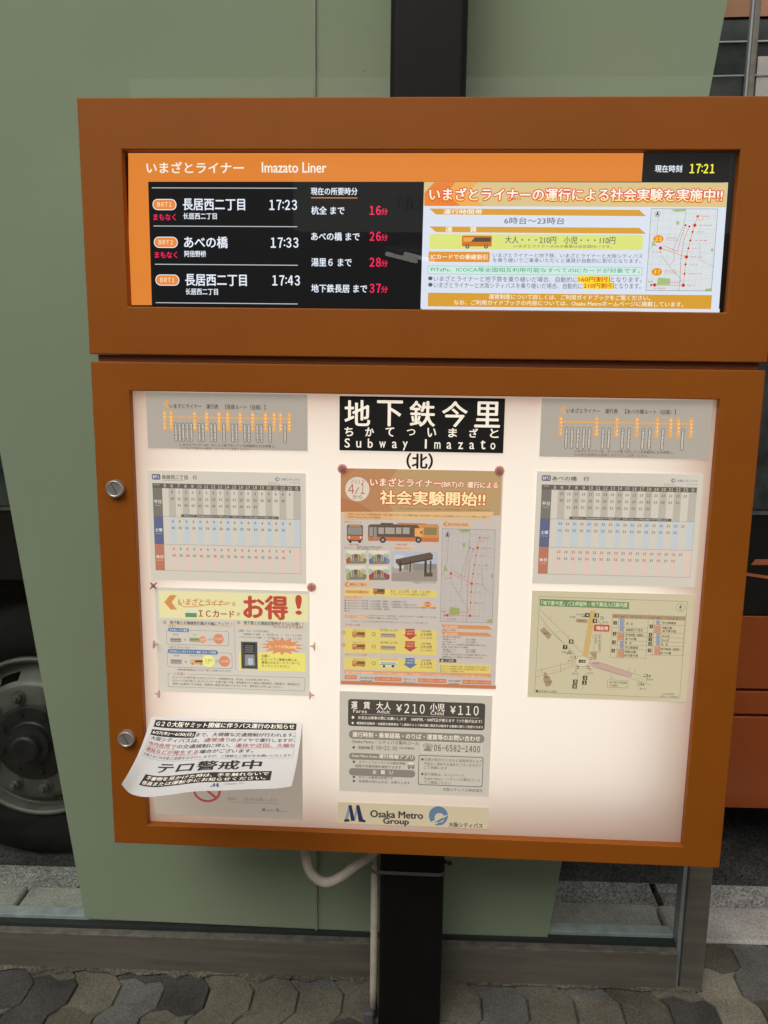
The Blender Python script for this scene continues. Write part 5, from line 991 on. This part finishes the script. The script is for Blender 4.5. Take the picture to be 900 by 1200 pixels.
flower(401, 549.5, 'pink flower push pin at the upper left corner of the tall poster'); flower(585.5, 551.8, 'pink flower push pin at the upper right corner of the tall poster'); flower(365, 688.6, 'pink flower push pin at the upper right corner of the yellow leaflet')
def tack(px, py, s, label):
    c = at(px, py, y=-.004); t = tag(None or obj('edge_tack', tk(c, s), M_TACK, None, loc=(c.x, -.004, c.z), smooth=False, bevel=.0003), label, 'tack', 'small tacks along the edges of the yellow leaflet')
def tk(c, s):
    bm = NB(); n = 20
    pr = [(0, -.0005), (.0085, 0), (.0085, .0011), (.0034, .0030), (.0020, .0052), (.0018, .0085), (0, .0095)]
    rings = []
    for r, x in pr:
        rings.append([bm.verts.new((c.x - s * x, -.009 + r * .8 * math.cos(2 * PI * i / n), c.z + r * math.sin(2 * PI * i / n))) for i in range(n)] if r else [bm.verts.new((c.x - s * x, -.009, c.z))])
    for a, b in zip(rings, rings[1:]):
        for i in range(n):
            j = (i + 1) % n
            if len(a) == 1: bm.faces.new((a[0], b[i], b[j]))
            elif len(b) == 1: bm.faces.new((a[i], a[j], b[0]))
            else: bm.faces.new((a[i], a[j], b[j], b[i]))
    return bm
tack(181, 754, -1, 'small brown tack at the left edge of the yellow leaflet, halfway down'); tack(369.6, 756.4, 1, 'small brown tack at the right edge of the yellow leaflet, halfway down')
tack(187.6, 812, 1, 'small brown tack at the lower left corner of the yellow leaflet'); tack(363.2, 813.4, -1, 'small brown tack at the lower right corner of the yellow leaflet')
c = at(179.6, 686.6, y=-.004); bm = NB()
for k in range(4):
    a = math.radians(43 + 90 * k); u = Vector((math.cos(a), 0, math.sin(a))); n = Vector((-u.z, 0, u.x)); l_ = .0078 if k % 2 else .0092
    prism(bm, [(c.x + u.x * r + n.x * q, c.z + u.z * r + n.z * q) for r, q in ((0, .0012), (l_, .0015), (l_, -.0015), (0, -.0012))], -.004 - .0003 * k, -.0015 - .0003 * k)
lathe(bm, [(.0034, -.001), (.0034, -.0058), (0, -.0062)], (c.x, c.z), 12)
tag(obj('cross_pin', bm, M_PIN, None, loc=(c.x, -.002, c.z), bevel=.0003), 'brown cross shaped pin at the upper left corner of the yellow leaflet', 'push pin')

○ ○ ○ ○ ○

(WHAT TO DO)
Ignore the images and quote every line of the listing exactly.

(WRITTEN ANSWER)
The Blender Python script for this scene continues. Write part 5, from line 991 on. This part finishes the script. The script is for Blender 4.5. Take the picture to be 900 by 1200 pixels.
flower(401, 549.5, 'pink flower push pin at the upper left corner of the tall poster'); flower(585.5, 551.8, 'pink flower push pin at the upper right corner of the tall poster'); flower(365, 688.6, 'pink flower push pin at the upper right corner of the yellow leaflet')
def tack(px, py, s, label):
    c = at(px, py, y=-.004); t = tag(None or obj('edge_tack', tk(c, s), M_TACK, None, loc=(c.x, -.004, c.z), smooth=False, bevel=.0003), label, 'tack', 'small tacks along the edges of the yellow leaflet')
def tk(c, s):
    bm = NB(); n = 20
    pr = [(0, -.0005), (.0085, 0), (.0085, .0011), (.0034, .0030), (.0020, .0052), (.0018, .0085), (0, .0095)]
    rings = []
    for r, x in pr:
        rings.append([bm.verts.new((c.x - s * x, -.009 + r * .8 * math.cos(2 * PI * i / n), c.z + r * math.sin(2 * PI * i / n))) for i in range(n)] if r else [bm.verts.new((c.x - s * x, -.009, c.z))])
    for a, b in zip(rings, rings[1:]):
        for i in range(n):
            j = (i + 1) % n
            if len(a) == 1: bm.faces.new((a[0], b[i], b[j]))
            elif len(b) == 1: bm.faces.new((a[i], a[j], b[0]))
            else: bm.faces.new((a[i], a[j], b[j], b[i]))
    return bm
tack(181, 754, -1, 'small brown tack at the left edge of the yellow leaflet, halfway down'); tack(369.6, 756.4, 1, 'small brown tack at the right edge of the yellow leaflet, halfway down')
tack(187.6, 812, 1, 'small brown tack at the lower left corner of the yellow leaflet'); tack(363.2, 813.4, -1, 'small brown tack at the lower right corner of the yellow leaflet')
c = at(179.6, 686.6, y=-.004); bm = NB()
for k in range(4):
    a = math.radians(43 + 90 * k); u = Vector((math.cos(a), 0, math.sin(a))); n = Vector((-u.z, 0, u.x)); l_ = .0078 if k % 2 else .0092
    prism(bm, [(c.x + u.x * r + n.x * q, c.z + u.z * r + n.z * q) for r, q in ((0, .0012), (l_, .0015), (l_, -.0015), (0, -.0012))], -.004 - .0003 * k, -.0015 - .0003 * k)
lathe(bm, [(.0034, -.001), (.0034, -.0058), (0, -.0062)], (c.x, c.z), 12)
tag(obj('cross_pin', bm, M_PIN, None, loc=(c.x, -.002, c.z), bevel=.0003), 'brown cross shaped pin at the upper left corner of the yellow leaflet', 'push pin')